→ **SUPPLIED INFORMATION**
-.-.-
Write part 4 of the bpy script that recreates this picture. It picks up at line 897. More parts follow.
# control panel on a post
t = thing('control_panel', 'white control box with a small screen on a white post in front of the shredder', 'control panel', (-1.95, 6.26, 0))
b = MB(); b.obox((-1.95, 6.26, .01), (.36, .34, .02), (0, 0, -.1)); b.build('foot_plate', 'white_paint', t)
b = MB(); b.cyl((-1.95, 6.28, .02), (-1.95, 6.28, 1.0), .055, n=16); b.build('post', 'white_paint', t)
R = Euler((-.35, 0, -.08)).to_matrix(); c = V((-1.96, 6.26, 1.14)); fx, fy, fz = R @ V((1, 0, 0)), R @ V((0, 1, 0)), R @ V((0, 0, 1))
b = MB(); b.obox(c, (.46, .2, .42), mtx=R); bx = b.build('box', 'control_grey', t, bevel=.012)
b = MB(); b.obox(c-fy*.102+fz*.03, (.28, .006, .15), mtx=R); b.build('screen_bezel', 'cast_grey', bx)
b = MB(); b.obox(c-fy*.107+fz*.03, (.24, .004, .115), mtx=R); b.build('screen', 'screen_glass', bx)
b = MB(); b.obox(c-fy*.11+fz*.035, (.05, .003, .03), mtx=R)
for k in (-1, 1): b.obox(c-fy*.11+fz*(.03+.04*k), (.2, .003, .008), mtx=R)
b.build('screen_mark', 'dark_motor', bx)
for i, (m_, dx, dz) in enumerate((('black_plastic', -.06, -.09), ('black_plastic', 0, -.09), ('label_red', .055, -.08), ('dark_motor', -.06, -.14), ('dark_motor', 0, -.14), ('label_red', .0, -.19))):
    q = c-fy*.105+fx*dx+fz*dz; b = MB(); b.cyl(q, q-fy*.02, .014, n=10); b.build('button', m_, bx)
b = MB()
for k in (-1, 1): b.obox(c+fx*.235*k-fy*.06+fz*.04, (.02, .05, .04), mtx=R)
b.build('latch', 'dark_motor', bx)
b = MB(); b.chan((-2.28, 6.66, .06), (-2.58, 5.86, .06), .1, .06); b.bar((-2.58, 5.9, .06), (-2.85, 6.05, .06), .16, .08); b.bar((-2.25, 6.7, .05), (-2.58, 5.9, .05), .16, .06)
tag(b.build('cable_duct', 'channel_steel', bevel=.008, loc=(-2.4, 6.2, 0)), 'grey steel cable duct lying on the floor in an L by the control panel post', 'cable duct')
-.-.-
→ **WRITTEN EXERCISE**
Return all the data above once more, precisely as given.

→ **ANSWER**
Write part 4 of the bpy script that recreates this picture. It picks up at line 897. More parts follow.
# control panel on a post
t = thing('control_panel', 'white control box with a small screen on a white post in front of the shredder', 'control panel', (-1.95, 6.26, 0))
b = MB(); b.obox((-1.95, 6.26, .01), (.36, .34, .02), (0, 0, -.1)); b.build('foot_plate', 'white_paint', t)
b = MB(); b.cyl((-1.95, 6.28, .02), (-1.95, 6.28, 1.0), .055, n=16); b.build('post', 'white_paint', t)
R = Euler((-.35, 0, -.08)).to_matrix(); c = V((-1.96, 6.26, 1.14)); fx, fy, fz = R @ V((1, 0, 0)), R @ V((0, 1, 0)), R @ V((0, 0, 1))
b = MB(); b.obox(c, (.46, .2, .42), mtx=R); bx = b.build('box', 'control_grey', t, bevel=.012)
b = MB(); b.obox(c-fy*.102+fz*.03, (.28, .006, .15), mtx=R); b.build('screen_bezel', 'cast_grey', bx)
b = MB(); b.obox(c-fy*.107+fz*.03, (.24, .004, .115), mtx=R); b.build('screen', 'screen_glass', bx)
b = MB(); b.obox(c-fy*.11+fz*.035, (.05, .003, .03), mtx=R)
for k in (-1, 1): b.obox(c-fy*.11+fz*(.03+.04*k), (.2, .003, .008), mtx=R)
b.build('screen_mark', 'dark_motor', bx)
for i, (m_, dx, dz) in enumerate((('black_plastic', -.06, -.09), ('black_plastic', 0, -.09), ('label_red', .055, -.08), ('dark_motor', -.06, -.14), ('dark_motor', 0, -.14), ('label_red', .0, -.19))):
    q = c-fy*.105+fx*dx+fz*dz; b = MB(); b.cyl(q, q-fy*.02, .014, n=10); b.build('button', m_, bx)
b = MB()
for k in (-1, 1): b.obox(c+fx*.235*k-fy*.06+fz*.04, (.02, .05, .04), mtx=R)
b.build('latch', 'dark_motor', bx)
b = MB(); b.chan((-2.28, 6.66, .06), (-2.58, 5.86, .06), .1, .06); b.bar((-2.58, 5.9, .06), (-2.85, 6.05, .06), .16, .08); b.bar((-2.25, 6.7, .05), (-2.58, 5.9, .05), .16, .06)
tag(b.build('cable_duct', 'channel_steel', bevel=.008, loc=(-2.4, 6.2, 0)), 'grey steel cable duct lying on the floor in an L by the control panel post', 'cable duct')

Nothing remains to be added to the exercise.